The paper features a set of transformation rules that allow to translate the GRAPHOL syntax into standard OWL 2 syntax.

Author Response

We thank the reviewer for her\his evaluation of our submission 

Reviewer 3 Report

This paper proposes and evaluated a graphical language for OWL 2 ontologies. It is an interesting paper, with a significant contribution, useful for many applications and well compared with the related work. However, presentation must be improved to guarantee that the text is technically correct.

I agree that it is possible to identify a subset of Graphol which is equivalent to OWL 2, but I am not sure that the current presentation is correct. In particular, I have doubts about Theorem 2. I am not sure that the fact that "any OWL 2 ontology can be written as a set of inclusion axioms" is correct: the authors should (i) provide a reference to a proof, and (ii) include not some but all correspondences. Indeed, in the paper "The Even More Irresistible SROIQ" (Proceedings of KR 2006, pp. 57-67), the authors (Ian Horrocks, Oliver Kutz, Ulrike Sattler) state that "None of reflexivity, irreflexivity, antisymmetry or disjointness of roles can be enforced by role inclusion axioms", which seems to contradict your claim. For example, it seems that the proposed correspondence for irreflexive axioms cannot be expressed in OWL 2, where the negation of a role can only appear in a negated role assertion.

Minor comments:

  • Line 45. Rather than saying that Graphol diagrams can be traslated into OWL 2 TBoxes and viceversa, I think you should say OWL 2 ontologies, to include ABoxes and RBoxes.
  • Line 88. This section could mention existing works translating from UML or ER to DLs and viceversa, even if the scope of such papers is different.
  • Line 182. "e set" -> "a set".
  • Line 245. Most of the readers would be more familiar with OWL 2 than with DLs, so you could use or at least mention the common terminology used in OWL 2 (object properties, data properties, datatypes...)
  • Line 256. I am aware that you are trying to a give a presentation of the DL language that is easy to understand, but the language here does not correspond to SROIQ(D). Actually, I have never seen this language before, and I am not sure that defining a new language or using a nonexistent DL language makes sense.

Author Response

Please see the attachment.

Author Response File: Author Response.pdf

Reviewer 4 Report

The article describes a visual language for developing OWL ontologies. 

The topic is of interest and well described. It would be better to have some justification of the design rationale. Another weakness concerns the number of participants. Since the article proposes a comparative study rather than a pure usability test, to have sensible results on expects appropriate number of participants.

The article is of value, although the evaluation could be considered anecdotal.

Author Response

The article describes a visual language for developing OWL ontologies. 

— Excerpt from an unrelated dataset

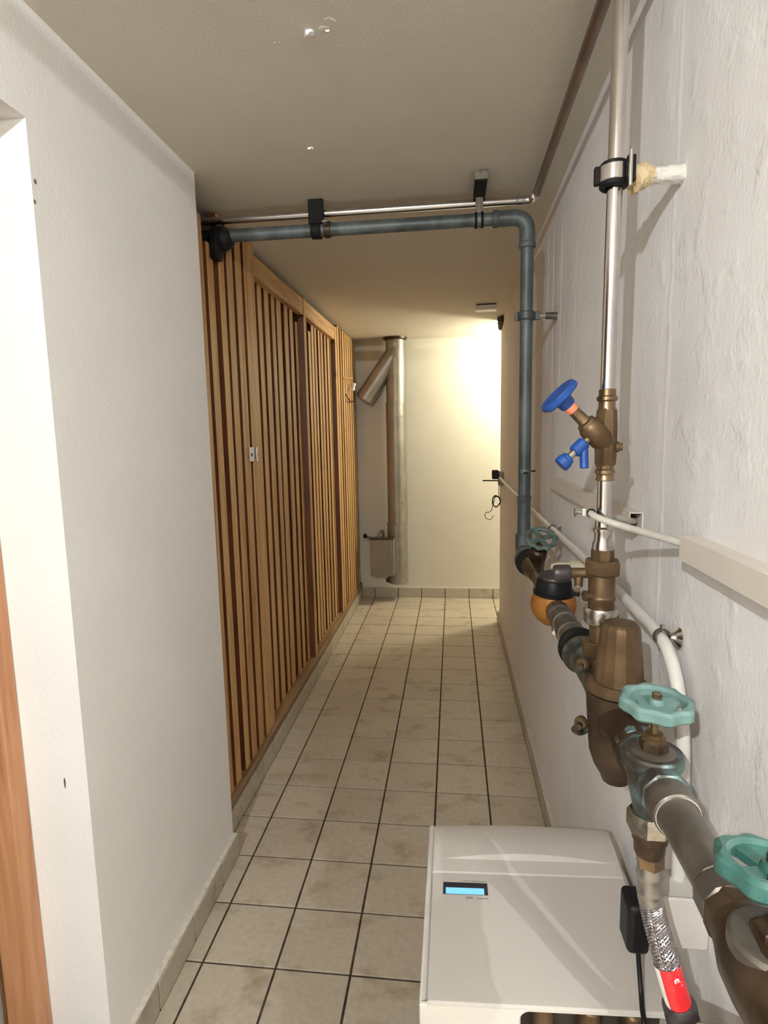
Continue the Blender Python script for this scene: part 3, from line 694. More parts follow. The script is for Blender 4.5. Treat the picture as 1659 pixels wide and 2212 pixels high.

The topic is of interest and well described. It would be better to have some justification of the design rationale. Another weakness concerns the number of participants. Since the article proposes a comparative study rather than a pure usability test, to have sensible results one expects appropriate number of participants.

The article is of value, although the evaluation could be considered anecdotal.

 

We thank the reviewer for the comment. As for the number of participants to our tests, we would like to point out that it does not seem too small to produce significant results considering that the number of participants to our evaluation study is in line with guidelines on usability testing provided for instance in “Dix, A., Finlay, J.E., Abowd, G.D., Beale, R.: Human-Computer Interaction (3rd Edition). Prentice Hall, 3 edn. (Dec 2003)”. Having said this, we agree that increasing the number of participants would not hurt the results of our study, but finding a significantly larger number of participants is unfortunately not practically easy to do, especially in the case of conceptual modeling experts.

Round 2

Reviewer 1 Report

I would like to thank the authors for considering my comments, which have been addressed too.

Now, I think that the paper is ok for publishing in the journal.